We are getting off topic here. Anyway, in Carson City (?), depends on whether you store your car inside. 80% should be pretty safe but if it is cold you will see limited regen for a bit. 90% will nearly always give you limited regen, and in winter, even if you store your car inside a garage, you’ll probably see it, possibly significantly limited. It’s really about degrees of regen - a little limiting is no big deal. For you, most of the time 90% should be fine. If you need more range, charge up to a higher %. It is not a big deal.
 
We are getting off topic here. Anyway, in Carson City (?), depends on whether you store your car inside. 80% should be pretty safe but if it is cold you will see limited regen for a bit. 90% will nearly always give you limited regen, and in winter, even if you store your car inside a garage, you’ll probably see it, possibly significantly limited. It’s really about degrees of regen - a little limiting is no big deal. For you, most of the time 90% should be fine. If you need more range, charge up to a higher %. It is not a big deal.

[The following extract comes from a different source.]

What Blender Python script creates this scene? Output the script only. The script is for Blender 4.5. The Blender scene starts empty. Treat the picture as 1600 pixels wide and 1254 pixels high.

I don’t really want to futz with it day to day. For most days I wont drive enough for it to even matter, but if I drive up to Reno and end up driving around all day and then back home I don’t want to have to worry about it either.

So assume you don’t care about the longevity of the battery, you have a Performance, and you drive like an idiot. (i.e. hard pulls from every light, 15 over on the freeway, etc...) What would you charge it to?

I read somewhere that Tesla recommends 90%. Is that right? How much practical range will that get you in a performance?